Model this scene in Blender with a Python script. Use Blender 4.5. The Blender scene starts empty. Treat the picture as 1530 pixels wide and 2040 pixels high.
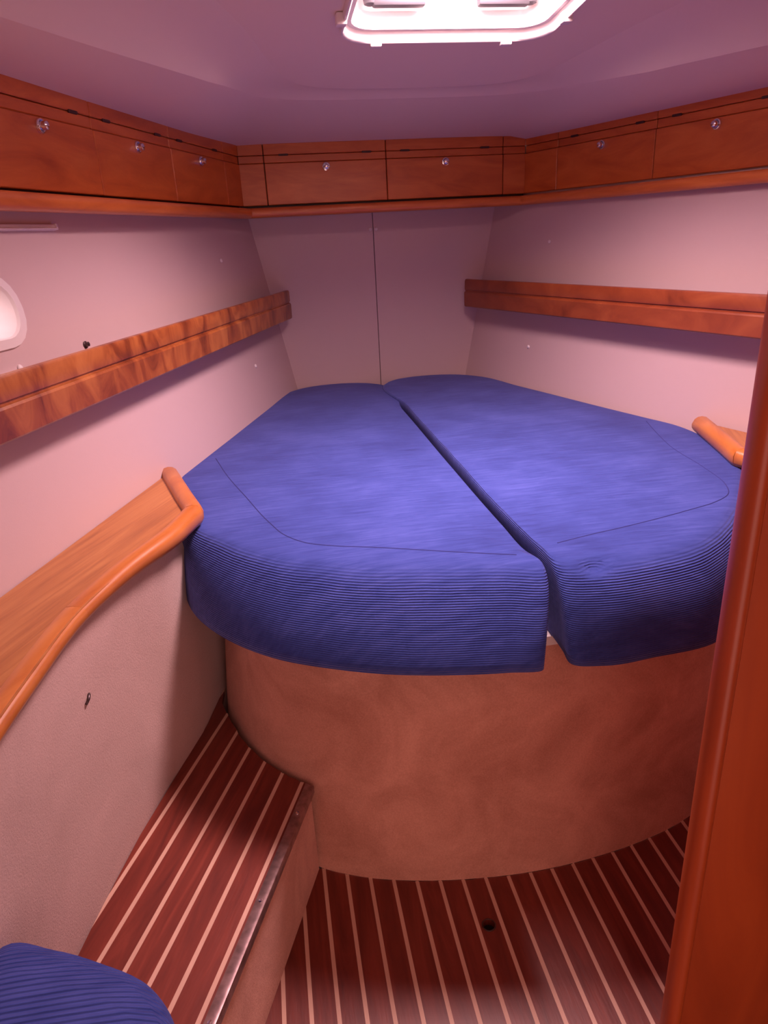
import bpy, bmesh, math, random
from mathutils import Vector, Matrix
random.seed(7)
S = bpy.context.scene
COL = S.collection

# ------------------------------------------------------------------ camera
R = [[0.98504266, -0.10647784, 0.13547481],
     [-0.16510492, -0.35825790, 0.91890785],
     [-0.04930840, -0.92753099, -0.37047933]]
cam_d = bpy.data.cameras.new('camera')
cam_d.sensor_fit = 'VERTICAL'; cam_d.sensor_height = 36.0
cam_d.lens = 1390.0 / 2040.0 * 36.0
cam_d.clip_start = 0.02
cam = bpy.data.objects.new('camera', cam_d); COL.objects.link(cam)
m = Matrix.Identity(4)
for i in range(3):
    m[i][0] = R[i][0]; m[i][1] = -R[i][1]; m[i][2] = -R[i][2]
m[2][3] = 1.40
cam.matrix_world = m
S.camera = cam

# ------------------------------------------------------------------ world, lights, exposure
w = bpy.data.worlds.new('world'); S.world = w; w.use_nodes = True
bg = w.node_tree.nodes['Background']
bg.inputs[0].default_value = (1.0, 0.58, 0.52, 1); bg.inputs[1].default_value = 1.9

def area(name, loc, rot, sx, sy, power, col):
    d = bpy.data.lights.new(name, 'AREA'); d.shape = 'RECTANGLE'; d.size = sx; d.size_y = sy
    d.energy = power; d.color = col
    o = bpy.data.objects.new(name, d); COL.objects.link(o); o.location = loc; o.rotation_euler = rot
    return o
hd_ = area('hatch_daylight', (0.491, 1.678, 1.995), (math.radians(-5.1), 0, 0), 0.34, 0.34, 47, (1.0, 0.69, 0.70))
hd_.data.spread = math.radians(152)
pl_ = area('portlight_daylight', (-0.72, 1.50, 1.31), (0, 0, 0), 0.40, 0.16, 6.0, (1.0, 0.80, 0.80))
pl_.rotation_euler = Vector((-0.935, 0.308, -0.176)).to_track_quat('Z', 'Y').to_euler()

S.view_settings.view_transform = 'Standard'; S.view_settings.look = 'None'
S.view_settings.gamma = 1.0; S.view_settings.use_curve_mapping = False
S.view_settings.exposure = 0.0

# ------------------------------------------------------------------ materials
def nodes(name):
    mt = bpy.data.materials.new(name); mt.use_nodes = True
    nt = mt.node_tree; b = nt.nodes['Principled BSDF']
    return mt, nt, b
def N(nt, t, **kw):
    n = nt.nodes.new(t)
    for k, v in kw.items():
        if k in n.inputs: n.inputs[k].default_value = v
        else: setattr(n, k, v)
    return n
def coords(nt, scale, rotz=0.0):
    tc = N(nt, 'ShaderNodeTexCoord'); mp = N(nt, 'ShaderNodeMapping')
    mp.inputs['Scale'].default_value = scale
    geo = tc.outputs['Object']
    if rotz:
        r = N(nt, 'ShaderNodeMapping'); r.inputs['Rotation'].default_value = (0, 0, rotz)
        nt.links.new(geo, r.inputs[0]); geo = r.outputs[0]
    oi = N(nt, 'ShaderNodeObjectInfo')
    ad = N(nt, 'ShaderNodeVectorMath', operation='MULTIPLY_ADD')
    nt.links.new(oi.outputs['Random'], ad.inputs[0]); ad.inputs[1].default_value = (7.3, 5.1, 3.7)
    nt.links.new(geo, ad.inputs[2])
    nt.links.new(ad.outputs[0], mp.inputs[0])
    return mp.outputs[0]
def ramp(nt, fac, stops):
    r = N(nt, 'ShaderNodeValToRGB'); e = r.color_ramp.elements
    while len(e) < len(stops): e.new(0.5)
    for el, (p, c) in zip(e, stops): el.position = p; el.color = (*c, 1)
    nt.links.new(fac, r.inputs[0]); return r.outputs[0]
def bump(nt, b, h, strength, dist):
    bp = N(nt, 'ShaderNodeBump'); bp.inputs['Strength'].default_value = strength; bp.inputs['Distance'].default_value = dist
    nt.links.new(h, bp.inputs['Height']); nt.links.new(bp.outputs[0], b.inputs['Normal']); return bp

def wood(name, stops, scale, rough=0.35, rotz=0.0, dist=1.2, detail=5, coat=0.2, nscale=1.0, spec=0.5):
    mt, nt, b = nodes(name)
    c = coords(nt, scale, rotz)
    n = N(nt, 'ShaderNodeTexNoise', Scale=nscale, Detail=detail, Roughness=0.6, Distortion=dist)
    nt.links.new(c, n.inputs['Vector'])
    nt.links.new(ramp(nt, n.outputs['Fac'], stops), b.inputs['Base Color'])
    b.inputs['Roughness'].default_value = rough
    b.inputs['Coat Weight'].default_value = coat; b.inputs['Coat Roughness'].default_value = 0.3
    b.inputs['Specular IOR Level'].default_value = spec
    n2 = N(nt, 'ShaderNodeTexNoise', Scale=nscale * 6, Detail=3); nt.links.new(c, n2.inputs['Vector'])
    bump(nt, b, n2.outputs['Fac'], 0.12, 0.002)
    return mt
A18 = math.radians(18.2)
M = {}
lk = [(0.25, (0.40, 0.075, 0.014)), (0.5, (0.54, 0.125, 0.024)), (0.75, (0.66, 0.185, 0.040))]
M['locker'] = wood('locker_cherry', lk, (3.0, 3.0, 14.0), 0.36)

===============

Exercise directions -
Your task is an exact transcription of all the data, minus the pictures.

Output -
Model this scene in Blender with a Python script. Use Blender 4.5. The Blender scene starts empty. Treat the picture as 1530 pixels wide and 2040 pixels high.
import bpy, bmesh, math, random
from mathutils import Vector, Matrix
random.seed(7)
S = bpy.context.scene
COL = S.collection

# ------------------------------------------------------------------ camera
R = [[0.98504266, -0.10647784, 0.13547481],
     [-0.16510492, -0.35825790, 0.91890785],
     [-0.04930840, -0.92753099, -0.37047933]]
cam_d = bpy.data.cameras.new('camera')
cam_d.sensor_fit = 'VERTICAL'; cam_d.sensor_height = 36.0
cam_d.lens = 1390.0 / 2040.0 * 36.0
cam_d.clip_start = 0.02
cam = bpy.data.objects.new('camera', cam_d); COL.objects.link(cam)
m = Matrix.Identity(4)
for i in range(3):
    m[i][0] = R[i][0]; m[i][1] = -R[i][1]; m[i][2] = -R[i][2]
m[2][3] = 1.40
cam.matrix_world = m
S.camera = cam

# ------------------------------------------------------------------ world, lights, exposure
w = bpy.data.worlds.new('world'); S.world = w; w.use_nodes = True
bg = w.node_tree.nodes['Background']
bg.inputs[0].default_value = (1.0, 0.58, 0.52, 1); bg.inputs[1].default_value = 1.9

def area(name, loc, rot, sx, sy, power, col):
    d = bpy.data.lights.new(name, 'AREA'); d.shape = 'RECTANGLE'; d.size = sx; d.size_y = sy
    d.energy = power; d.color = col
    o = bpy.data.objects.new(name, d); COL.objects.link(o); o.location = loc; o.rotation_euler = rot
    return o
hd_ = area('hatch_daylight', (0.491, 1.678, 1.995), (math.radians(-5.1), 0, 0), 0.34, 0.34, 47, (1.0, 0.69, 0.70))
hd_.data.spread = math.radians(152)
pl_ = area('portlight_daylight', (-0.72, 1.50, 1.31), (0, 0, 0), 0.40, 0.16, 6.0, (1.0, 0.80, 0.80))
pl_.rotation_euler = Vector((-0.935, 0.308, -0.176)).to_track_quat('Z', 'Y').to_euler()

S.view_settings.view_transform = 'Standard'; S.view_settings.look = 'None'
S.view_settings.gamma = 1.0; S.view_settings.use_curve_mapping = False
S.view_settings.exposure = 0.0

# ------------------------------------------------------------------ materials
def nodes(name):
    mt = bpy.data.materials.new(name); mt.use_nodes = True
    nt = mt.node_tree; b = nt.nodes['Principled BSDF']
    return mt, nt, b
def N(nt, t, **kw):
    n = nt.nodes.new(t)
    for k, v in kw.items():
        if k in n.inputs: n.inputs[k].default_value = v
        else: setattr(n, k, v)
    return n
def coords(nt, scale, rotz=0.0):
    tc = N(nt, 'ShaderNodeTexCoord'); mp = N(nt, 'ShaderNodeMapping')
    mp.inputs['Scale'].default_value = scale
    geo = tc.outputs['Object']
    if rotz:
        r = N(nt, 'ShaderNodeMapping'); r.inputs['Rotation'].default_value = (0, 0, rotz)
        nt.links.new(geo, r.inputs[0]); geo = r.outputs[0]
    oi = N(nt, 'ShaderNodeObjectInfo')
    ad = N(nt, 'ShaderNodeVectorMath', operation='MULTIPLY_ADD')
    nt.links.new(oi.outputs['Random'], ad.inputs[0]); ad.inputs[1].default_value = (7.3, 5.1, 3.7)
    nt.links.new(geo, ad.inputs[2])
    nt.links.new(ad.outputs[0], mp.inputs[0])
    return mp.outputs[0]
def ramp(nt, fac, stops):
    r = N(nt, 'ShaderNodeValToRGB'); e = r.color_ramp.elements
    while len(e) < len(stops): e.new(0.5)
    for el, (p, c) in zip(e, stops): el.position = p; el.color = (*c, 1)
    nt.links.new(fac, r.inputs[0]); return r.outputs[0]
def bump(nt, b, h, strength, dist):
    bp = N(nt, 'ShaderNodeBump'); bp.inputs['Strength'].default_value = strength; bp.inputs['Distance'].default_value = dist
    nt.links.new(h, bp.inputs['Height']); nt.links.new(bp.outputs[0], b.inputs['Normal']); return bp

def wood(name, stops, scale, rough=0.35, rotz=0.0, dist=1.2, detail=5, coat=0.2, nscale=1.0, spec=0.5):
    mt, nt, b = nodes(name)
    c = coords(nt, scale, rotz)
    n = N(nt, 'ShaderNodeTexNoise', Scale=nscale, Detail=detail, Roughness=0.6, Distortion=dist)
    nt.links.new(c, n.inputs['Vector'])
    nt.links.new(ramp(nt, n.outputs['Fac'], stops), b.inputs['Base Color'])
    b.inputs['Roughness'].default_value = rough
    b.inputs['Coat Weight'].default_value = coat; b.inputs['Coat Roughness'].default_value = 0.3
    b.inputs['Specular IOR Level'].default_value = spec
    n2 = N(nt, 'ShaderNodeTexNoise', Scale=nscale * 6, Detail=3); nt.links.new(c, n2.inputs['Vector'])
    bump(nt, b, n2.outputs['Fac'], 0.12, 0.002)
    return mt
A18 = math.radians(18.2)
M = {}
lk = [(0.25, (0.40, 0.075, 0.014)), (0.5, (0.54, 0.125, 0.024)), (0.75, (0.66, 0.185, 0.040))]
M['locker'] = wood('locker_cherry', lk, (3.0, 3.0, 14.0), 0.36)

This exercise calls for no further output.